- _Exercise aim_:
Where does the string "Keep" appear? Copy every line of the entries below that holds it.

- _Provided records_:
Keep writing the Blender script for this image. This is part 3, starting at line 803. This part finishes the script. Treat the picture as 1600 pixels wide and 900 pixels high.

--

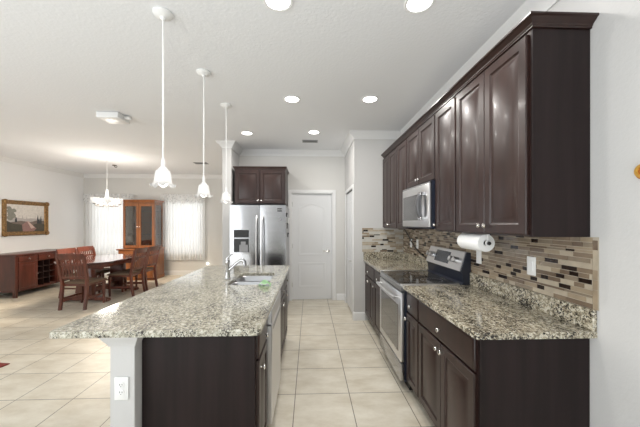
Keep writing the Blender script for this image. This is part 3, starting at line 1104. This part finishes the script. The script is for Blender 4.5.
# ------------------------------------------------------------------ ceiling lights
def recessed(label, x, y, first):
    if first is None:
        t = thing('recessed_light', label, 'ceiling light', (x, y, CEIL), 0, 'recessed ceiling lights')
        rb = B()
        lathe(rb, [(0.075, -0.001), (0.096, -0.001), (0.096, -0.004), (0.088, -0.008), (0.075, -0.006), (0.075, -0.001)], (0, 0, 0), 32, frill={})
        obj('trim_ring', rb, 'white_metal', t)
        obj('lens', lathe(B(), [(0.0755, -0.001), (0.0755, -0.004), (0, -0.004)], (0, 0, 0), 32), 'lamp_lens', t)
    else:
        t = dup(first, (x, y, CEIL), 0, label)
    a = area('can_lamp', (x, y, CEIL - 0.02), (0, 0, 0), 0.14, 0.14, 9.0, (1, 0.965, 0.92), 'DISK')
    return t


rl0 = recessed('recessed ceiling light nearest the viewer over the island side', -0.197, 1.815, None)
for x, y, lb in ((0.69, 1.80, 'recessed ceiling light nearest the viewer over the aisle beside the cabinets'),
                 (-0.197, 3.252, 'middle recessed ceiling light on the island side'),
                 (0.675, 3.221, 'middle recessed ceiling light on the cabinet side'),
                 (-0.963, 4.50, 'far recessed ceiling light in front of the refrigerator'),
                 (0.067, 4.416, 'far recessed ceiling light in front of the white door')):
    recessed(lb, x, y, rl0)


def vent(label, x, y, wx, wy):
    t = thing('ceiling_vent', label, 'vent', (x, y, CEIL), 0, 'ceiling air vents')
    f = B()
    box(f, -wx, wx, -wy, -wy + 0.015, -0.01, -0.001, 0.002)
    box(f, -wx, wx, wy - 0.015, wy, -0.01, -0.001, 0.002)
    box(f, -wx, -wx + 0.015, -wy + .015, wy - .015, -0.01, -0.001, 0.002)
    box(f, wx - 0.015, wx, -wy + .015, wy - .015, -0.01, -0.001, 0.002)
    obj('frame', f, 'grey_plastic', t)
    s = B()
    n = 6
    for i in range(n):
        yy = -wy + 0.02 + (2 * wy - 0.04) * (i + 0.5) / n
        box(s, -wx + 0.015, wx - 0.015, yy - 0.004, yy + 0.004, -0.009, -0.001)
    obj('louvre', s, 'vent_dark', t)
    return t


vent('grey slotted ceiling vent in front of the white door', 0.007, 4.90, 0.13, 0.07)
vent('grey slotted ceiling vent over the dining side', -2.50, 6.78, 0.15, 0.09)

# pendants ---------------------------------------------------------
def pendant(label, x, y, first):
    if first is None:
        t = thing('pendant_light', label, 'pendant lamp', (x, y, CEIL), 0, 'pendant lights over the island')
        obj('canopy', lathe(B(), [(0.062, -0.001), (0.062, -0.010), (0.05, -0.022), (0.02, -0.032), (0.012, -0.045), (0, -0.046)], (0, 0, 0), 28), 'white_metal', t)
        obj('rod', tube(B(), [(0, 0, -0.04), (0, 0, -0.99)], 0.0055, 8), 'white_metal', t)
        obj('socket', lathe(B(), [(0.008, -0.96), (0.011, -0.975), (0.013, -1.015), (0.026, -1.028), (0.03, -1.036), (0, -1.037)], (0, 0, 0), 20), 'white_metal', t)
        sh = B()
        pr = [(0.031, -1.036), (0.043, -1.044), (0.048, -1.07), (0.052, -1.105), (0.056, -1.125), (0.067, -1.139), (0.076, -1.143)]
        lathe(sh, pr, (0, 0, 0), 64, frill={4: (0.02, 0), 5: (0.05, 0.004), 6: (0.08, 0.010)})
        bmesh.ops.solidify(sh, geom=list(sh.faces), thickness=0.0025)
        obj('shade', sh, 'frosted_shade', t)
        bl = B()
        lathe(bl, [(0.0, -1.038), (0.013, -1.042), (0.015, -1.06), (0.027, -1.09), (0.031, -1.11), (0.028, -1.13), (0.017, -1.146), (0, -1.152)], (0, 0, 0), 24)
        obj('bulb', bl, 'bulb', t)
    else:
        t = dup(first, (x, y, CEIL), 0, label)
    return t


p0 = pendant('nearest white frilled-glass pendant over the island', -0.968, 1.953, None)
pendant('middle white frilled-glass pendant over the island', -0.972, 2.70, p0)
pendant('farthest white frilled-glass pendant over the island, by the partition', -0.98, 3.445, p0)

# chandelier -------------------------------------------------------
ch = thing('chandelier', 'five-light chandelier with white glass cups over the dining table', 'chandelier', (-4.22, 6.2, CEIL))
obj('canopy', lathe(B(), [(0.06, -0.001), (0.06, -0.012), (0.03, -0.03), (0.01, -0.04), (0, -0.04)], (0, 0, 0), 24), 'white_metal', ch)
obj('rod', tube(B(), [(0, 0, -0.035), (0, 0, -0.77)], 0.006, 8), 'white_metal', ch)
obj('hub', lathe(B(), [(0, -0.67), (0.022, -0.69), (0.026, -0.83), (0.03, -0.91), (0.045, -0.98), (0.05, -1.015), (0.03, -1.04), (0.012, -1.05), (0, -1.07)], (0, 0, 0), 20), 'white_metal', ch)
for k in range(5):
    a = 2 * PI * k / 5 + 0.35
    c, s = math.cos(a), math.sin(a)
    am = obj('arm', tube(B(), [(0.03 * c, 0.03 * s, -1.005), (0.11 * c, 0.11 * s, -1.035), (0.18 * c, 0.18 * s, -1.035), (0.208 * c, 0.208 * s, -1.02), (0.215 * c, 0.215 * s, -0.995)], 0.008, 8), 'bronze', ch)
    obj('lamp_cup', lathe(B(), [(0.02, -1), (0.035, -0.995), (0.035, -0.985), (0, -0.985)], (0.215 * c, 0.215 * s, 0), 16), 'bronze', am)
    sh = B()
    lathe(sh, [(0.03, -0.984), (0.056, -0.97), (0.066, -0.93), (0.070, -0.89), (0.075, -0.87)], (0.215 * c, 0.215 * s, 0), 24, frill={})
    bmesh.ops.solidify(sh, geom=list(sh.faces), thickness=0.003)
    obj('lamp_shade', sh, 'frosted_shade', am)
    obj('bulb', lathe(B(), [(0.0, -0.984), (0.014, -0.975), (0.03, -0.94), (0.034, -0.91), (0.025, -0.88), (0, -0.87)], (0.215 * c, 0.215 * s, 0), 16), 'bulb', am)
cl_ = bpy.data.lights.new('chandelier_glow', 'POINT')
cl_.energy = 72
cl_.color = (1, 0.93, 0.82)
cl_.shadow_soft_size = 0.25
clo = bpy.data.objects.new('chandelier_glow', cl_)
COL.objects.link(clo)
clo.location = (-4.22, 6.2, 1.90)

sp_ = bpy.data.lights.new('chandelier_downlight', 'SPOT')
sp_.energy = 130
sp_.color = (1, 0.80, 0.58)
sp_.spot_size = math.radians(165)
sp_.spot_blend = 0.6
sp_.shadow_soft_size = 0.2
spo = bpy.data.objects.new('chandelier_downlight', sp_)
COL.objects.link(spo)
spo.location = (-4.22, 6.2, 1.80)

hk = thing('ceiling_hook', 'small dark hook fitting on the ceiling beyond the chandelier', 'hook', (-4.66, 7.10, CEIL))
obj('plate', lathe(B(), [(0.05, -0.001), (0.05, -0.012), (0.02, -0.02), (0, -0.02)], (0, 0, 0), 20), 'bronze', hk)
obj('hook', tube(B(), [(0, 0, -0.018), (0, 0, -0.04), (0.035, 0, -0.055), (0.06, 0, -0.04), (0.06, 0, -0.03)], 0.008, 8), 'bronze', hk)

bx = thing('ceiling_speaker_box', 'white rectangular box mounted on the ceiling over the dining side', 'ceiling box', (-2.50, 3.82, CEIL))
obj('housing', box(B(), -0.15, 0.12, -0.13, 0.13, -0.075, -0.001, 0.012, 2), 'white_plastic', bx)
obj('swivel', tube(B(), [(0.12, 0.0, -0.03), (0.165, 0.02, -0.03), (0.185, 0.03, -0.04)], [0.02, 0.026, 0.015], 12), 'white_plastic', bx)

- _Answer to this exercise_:
Keep writing the Blender script for this image. This is part 3, starting at line 803. This part finishes the script. Treat the picture as 1600 pixels wide and 900 pixels high.
Keep writing the Blender script for this image. This is part 3, starting at line 1104. This part finishes the script. The script is for Blender 4.5.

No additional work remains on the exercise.